> _Exercise directions_
In the entries below, find the line containing "full[:, :3, :3] *= 0.8" and the line containing "carpet_pile()". Copy those two lines and everything between them exactly, and only that.

> _Record extracts_
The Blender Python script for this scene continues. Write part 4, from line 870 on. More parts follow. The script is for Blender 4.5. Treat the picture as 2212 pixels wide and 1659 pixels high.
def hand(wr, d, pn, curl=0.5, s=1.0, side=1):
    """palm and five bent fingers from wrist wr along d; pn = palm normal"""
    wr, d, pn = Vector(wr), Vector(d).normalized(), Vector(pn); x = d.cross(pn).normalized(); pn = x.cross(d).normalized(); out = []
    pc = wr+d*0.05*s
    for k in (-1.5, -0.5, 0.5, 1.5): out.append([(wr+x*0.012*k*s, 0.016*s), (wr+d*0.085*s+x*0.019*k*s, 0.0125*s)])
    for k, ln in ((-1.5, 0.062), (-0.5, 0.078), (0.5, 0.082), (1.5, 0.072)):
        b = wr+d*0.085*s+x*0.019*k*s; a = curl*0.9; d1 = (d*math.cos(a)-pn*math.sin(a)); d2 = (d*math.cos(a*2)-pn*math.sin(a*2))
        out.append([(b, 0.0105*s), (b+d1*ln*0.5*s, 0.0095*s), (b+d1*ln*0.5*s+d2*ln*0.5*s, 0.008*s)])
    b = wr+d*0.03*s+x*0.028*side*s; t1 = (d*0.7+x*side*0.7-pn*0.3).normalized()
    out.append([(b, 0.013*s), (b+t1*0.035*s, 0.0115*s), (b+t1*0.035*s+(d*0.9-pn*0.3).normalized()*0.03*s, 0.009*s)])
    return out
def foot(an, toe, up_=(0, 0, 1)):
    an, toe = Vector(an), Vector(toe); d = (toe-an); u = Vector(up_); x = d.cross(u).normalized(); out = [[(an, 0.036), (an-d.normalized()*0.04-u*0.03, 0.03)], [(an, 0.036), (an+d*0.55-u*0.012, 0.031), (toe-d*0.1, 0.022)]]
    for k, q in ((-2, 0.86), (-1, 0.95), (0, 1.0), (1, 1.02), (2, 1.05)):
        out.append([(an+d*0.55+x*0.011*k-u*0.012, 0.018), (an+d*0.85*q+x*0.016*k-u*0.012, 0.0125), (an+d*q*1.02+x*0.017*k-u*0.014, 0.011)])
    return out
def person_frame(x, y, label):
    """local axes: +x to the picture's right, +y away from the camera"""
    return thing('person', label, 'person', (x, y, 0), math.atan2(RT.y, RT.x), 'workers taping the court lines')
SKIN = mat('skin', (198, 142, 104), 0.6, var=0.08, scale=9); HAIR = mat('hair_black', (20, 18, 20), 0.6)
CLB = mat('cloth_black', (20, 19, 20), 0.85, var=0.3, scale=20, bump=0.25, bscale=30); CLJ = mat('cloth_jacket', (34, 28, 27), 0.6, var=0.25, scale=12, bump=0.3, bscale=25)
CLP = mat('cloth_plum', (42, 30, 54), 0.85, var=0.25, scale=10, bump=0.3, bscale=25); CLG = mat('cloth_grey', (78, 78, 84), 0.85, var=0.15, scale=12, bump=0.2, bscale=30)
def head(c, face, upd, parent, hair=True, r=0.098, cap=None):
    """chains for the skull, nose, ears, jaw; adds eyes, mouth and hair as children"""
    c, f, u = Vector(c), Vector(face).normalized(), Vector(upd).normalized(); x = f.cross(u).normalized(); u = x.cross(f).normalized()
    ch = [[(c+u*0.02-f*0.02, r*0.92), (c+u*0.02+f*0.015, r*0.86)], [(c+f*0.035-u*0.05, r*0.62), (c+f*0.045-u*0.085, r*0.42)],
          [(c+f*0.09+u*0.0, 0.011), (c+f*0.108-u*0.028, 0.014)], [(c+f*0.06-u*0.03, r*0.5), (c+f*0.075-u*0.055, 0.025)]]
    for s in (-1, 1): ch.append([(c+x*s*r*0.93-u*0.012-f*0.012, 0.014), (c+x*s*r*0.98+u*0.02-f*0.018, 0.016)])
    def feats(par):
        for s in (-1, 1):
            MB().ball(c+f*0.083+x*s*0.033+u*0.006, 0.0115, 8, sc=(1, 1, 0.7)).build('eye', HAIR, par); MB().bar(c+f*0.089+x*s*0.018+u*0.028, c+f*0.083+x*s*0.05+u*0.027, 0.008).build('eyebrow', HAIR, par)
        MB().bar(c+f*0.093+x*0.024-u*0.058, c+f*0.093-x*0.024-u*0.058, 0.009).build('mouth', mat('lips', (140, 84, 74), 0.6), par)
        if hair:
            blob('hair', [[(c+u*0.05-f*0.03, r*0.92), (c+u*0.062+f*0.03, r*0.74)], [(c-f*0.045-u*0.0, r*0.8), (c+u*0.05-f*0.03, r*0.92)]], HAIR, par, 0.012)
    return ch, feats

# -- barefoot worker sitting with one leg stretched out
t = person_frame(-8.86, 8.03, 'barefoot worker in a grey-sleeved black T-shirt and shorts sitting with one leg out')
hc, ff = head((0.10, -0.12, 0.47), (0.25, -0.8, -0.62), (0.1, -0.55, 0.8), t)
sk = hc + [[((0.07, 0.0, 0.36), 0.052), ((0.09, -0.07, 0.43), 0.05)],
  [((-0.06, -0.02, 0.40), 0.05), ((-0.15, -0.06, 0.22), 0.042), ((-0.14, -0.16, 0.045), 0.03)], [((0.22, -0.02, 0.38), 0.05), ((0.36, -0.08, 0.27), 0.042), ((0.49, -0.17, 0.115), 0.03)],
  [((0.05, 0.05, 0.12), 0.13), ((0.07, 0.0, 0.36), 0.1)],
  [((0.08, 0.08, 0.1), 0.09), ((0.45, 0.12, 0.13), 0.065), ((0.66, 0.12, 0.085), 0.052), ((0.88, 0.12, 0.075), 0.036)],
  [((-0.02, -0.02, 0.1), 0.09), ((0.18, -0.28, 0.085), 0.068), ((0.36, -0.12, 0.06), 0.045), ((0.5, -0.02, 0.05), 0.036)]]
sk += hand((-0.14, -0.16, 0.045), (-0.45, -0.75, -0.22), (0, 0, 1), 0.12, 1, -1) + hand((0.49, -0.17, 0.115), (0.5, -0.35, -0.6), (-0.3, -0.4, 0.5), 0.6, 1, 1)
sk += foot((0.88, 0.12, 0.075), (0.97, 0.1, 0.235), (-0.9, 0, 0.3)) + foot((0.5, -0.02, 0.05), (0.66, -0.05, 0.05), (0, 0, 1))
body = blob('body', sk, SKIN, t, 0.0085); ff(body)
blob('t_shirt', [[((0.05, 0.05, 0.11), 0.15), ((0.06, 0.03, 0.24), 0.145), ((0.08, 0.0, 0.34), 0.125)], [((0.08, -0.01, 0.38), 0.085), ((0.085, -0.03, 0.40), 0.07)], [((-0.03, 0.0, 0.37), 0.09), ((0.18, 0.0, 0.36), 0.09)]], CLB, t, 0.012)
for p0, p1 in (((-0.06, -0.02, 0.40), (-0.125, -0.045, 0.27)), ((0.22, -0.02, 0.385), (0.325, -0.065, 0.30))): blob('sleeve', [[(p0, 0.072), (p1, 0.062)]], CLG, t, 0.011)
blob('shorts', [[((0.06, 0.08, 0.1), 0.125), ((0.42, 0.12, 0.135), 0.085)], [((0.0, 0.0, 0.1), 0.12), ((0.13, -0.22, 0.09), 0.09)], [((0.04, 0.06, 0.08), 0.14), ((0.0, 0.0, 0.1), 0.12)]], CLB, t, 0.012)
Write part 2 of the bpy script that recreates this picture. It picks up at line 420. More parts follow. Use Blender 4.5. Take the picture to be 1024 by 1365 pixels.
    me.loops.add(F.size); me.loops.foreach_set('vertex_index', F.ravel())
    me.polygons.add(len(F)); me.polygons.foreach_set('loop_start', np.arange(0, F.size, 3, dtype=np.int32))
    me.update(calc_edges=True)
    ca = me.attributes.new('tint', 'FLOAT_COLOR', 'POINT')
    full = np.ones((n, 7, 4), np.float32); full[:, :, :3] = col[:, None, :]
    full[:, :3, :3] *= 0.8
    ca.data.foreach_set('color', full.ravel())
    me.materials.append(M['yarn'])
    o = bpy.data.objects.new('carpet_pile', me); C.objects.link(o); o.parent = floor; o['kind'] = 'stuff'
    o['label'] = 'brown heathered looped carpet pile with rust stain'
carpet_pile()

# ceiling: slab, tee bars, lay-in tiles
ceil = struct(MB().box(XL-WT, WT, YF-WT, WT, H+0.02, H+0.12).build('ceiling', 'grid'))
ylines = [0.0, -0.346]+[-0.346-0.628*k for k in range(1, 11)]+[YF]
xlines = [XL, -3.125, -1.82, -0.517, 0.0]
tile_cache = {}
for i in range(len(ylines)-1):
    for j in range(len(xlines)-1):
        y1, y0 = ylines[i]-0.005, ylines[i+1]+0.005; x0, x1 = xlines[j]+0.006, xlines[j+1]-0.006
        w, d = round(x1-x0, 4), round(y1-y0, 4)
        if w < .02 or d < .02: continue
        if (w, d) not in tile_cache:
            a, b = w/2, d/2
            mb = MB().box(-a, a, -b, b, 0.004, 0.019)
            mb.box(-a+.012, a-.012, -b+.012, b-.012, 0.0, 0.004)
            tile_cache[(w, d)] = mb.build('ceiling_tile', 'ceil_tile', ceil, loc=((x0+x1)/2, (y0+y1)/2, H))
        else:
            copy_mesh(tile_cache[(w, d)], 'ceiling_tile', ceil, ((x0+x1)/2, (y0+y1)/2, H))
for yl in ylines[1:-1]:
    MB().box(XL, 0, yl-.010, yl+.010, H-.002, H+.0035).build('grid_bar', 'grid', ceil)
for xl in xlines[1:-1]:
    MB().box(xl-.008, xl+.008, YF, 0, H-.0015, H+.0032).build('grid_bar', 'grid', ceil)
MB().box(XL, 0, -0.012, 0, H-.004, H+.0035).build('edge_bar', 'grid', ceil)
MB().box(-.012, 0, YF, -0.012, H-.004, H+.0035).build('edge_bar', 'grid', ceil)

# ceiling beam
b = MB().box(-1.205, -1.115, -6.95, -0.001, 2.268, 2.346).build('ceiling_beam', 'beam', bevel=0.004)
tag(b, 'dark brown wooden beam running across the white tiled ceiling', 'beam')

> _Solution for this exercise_
    full[:, :3, :3] *= 0.8
    ca.data.foreach_set('color', full.ravel())
    me.materials.append(M['yarn'])
    o = bpy.data.objects.new('carpet_pile', me); C.objects.link(o); o.parent = floor; o['kind'] = 'stuff'
    o['label'] = 'brown heathered looped carpet pile with rust stain'
carpet_pile()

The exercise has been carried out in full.